3.22.2007

péripatéticienne

when i last left you, i was in the company of my intrepid argentine adventrurer friend in puerto madryn.
we spent a night there, staying with friends of his, sonia, her son mauro, his (seventeen year old) girlfriend pamela, and their seven month old son astor. much maté was had, and a very tasty patagonian tort that i can´t for the life of me remember the name of.
we decided to head out on the night bus to trelew where we could pick up a collectivo to ruta 3 and spend the night at the station and wait for a truck. before that, though, ché b. needed to find some porro material and so we stopped at to see a friend of his at the feria artesenal. while he went off and did stuff, i stayed with the bags and played accordeon, attracting the attention of nearly every one of the artisans who came over to ask if they could try it out. i walked around and found a necklace for a certain someone who has helped me out quite a bit, no names yet it´s a surprise, and one for myself, and the artisan threw in a free piece of petrified wood from a prehistoric forest in the heart of patagonia.
of course i had to put it in my hair.. if not, i´d lose it, for sure.
by that point the children of the artisans all came over and started playing with my midget. and then started fighting over it. so i had to put it away.

we got on our merry way and got into trelew at 23h30, and then jumped on a bus to the outskirts of town and spent the night drinking maté, chatting and exchanging travel stories. at 6 we went to a station about 1km away where there were more trucks and therefore a better chance of getting picked up. after about an hour, i furiously started rubbing my thumb on my st christopher medal, and roughly 10 minutes later a trucker who had said he was going to ushuaia but didn´t want any hitchers finally honked at us and told us he´d leave us at comodoro rivadavia.

his name was claudio and he´d been driving for 10 years. he married a french girl and was expecting a child. he liked dire straits, the grateful dead, traditional argentine folk and old metal a la g n´r, and had a battered copy of castaneda´s the teachings of don juan in his truck. i figured he couldn´t be a bad guy!
he fed me some sort of pickled cow tongue for dinner, and i HATE tongue, reminds me of summers at my grandparents´ with my cousins, looking at eachother wondering how we were going to succeed in stomaching my grandmother´s leathery, slimy tongue dishes. but this was actually pretty tasty, maybe because it was in between two pieces of bread and i´d been living off of cheese and crackers for 2 days.

or maybe it´s just my grandmother´s cooking was nasty and tongue is actually pretty good.

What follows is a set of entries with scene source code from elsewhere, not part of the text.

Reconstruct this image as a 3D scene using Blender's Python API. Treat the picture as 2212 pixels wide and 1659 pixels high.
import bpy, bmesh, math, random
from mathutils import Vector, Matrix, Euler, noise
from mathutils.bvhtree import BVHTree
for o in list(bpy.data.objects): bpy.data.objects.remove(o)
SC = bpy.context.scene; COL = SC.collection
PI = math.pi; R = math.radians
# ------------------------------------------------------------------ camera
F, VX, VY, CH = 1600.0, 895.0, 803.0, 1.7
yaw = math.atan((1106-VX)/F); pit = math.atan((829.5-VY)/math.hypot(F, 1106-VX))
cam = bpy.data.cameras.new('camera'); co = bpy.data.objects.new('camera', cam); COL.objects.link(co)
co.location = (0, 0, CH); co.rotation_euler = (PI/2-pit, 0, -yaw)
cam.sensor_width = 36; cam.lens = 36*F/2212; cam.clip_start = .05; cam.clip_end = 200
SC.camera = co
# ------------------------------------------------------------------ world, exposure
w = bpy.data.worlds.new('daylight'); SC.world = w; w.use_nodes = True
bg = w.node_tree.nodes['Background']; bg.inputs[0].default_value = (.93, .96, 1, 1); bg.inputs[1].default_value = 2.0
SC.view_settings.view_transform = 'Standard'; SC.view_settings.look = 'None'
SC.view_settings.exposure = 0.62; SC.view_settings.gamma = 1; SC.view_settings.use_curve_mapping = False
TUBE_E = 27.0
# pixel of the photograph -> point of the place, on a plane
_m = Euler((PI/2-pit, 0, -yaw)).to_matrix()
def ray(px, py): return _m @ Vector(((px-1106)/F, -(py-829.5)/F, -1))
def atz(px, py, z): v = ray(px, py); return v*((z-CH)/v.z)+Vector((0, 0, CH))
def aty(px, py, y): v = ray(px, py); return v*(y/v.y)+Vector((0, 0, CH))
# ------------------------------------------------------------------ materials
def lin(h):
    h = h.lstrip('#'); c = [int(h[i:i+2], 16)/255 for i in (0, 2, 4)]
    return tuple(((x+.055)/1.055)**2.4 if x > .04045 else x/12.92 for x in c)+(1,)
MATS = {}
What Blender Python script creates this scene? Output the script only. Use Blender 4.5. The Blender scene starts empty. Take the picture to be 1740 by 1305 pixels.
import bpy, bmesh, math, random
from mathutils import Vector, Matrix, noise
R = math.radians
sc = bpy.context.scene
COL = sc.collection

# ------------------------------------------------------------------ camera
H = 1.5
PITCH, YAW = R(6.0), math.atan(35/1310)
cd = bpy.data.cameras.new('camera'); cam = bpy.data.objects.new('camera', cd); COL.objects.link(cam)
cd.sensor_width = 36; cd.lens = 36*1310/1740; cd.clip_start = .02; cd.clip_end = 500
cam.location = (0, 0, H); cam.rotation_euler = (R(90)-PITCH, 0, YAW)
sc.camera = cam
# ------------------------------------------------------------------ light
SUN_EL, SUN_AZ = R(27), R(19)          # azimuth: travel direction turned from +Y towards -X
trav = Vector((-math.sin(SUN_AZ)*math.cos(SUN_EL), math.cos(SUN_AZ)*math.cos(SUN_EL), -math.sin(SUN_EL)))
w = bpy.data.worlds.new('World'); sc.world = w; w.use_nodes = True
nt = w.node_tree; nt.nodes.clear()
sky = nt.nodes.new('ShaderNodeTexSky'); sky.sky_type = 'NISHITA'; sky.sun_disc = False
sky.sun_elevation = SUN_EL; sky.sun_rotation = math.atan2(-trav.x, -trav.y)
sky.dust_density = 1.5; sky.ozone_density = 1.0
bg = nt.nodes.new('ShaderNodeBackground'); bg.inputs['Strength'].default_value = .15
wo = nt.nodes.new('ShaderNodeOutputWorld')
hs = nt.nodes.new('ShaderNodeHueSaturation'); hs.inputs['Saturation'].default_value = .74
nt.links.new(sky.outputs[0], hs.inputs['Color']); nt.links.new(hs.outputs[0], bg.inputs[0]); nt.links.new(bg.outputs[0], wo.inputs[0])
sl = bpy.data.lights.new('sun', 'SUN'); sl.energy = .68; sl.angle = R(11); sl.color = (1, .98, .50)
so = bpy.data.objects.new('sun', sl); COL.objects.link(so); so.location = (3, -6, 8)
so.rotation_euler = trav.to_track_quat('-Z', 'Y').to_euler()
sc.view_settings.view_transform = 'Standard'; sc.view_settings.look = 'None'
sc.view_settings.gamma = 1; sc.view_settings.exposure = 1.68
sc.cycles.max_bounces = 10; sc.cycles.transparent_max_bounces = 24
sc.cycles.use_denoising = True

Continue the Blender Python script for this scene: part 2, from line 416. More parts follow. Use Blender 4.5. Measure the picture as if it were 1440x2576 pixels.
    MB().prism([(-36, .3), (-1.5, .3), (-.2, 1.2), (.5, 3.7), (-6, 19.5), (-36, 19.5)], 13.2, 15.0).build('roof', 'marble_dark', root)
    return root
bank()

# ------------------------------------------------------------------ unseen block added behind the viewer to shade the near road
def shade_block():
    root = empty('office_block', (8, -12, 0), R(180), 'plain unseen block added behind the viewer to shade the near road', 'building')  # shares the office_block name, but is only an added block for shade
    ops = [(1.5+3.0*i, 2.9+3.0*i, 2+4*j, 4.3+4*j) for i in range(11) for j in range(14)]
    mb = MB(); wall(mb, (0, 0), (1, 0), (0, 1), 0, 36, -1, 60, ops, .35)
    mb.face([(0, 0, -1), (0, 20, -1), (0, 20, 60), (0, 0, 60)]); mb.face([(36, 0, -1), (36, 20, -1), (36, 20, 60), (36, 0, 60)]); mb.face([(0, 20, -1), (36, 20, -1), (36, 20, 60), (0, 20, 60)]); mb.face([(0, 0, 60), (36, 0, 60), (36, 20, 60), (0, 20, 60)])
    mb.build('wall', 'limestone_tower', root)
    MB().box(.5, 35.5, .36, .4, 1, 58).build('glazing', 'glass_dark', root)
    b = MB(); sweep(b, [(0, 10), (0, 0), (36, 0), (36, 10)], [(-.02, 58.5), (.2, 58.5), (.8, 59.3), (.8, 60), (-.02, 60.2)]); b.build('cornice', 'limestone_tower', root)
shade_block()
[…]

after a joint and a couple matés he decided he´d bring us all the way to rio gallegos. so we spent the night sleeping in a field under THE MOST BEAUTIFUL SKY EVER (tm), i saw 3 shooting stars in less than a minute, and could clearly see the milky way and satellites. amaaaaaazing, as jes would say.

this morning at 5 we took off and i saw the sun rise over the plains and almost cried. every fibre of my being started to sing and i swear i felt i was going to have a heart attack my heart was going so fast. guanacos looking up at me, and then away, jaded, "another one of them killing machines, meh, ooOoOoh, look, a shrub!" *chomp*. claudio put on use your illusion and did his best axl rose impression while i threw on my hat and did my best slash impression and we all burst out laughing.
he drove us 1200km to a gas station called san cristobal (GASP! A GOOD OMEN? not really.) here in rio gallegos where i´ve been since 10 am.

i said my goodbyes to ché b. and we parted, and i tried and tried and tried to find someone to jump on with but they´re all going north to el calafate, so i decided to walk down ruta 3 through the city and ran into che b who kindly offered to buy me a beer and some internet time.

it´s a shame claudio didn´t bring me all the way to ushuaia, cause now i´m stuck in this sandy, depressing town and no one wants to pick me up, and the bus costs over 100 pesos and i have 200 pesos for the next two weeks so that´s not really an option. my options are either stick it out until someone picks me up, or stick it out until tomorrow at noon and take a bus to punta arenas in chile.


in the meantime.

patagonia is beautiful. i think i´m in love with her. every night i sleep with her, and every morning i wake up to find her peeling off another layer for me to discover.

now. my main concern is getting the fuck out of here.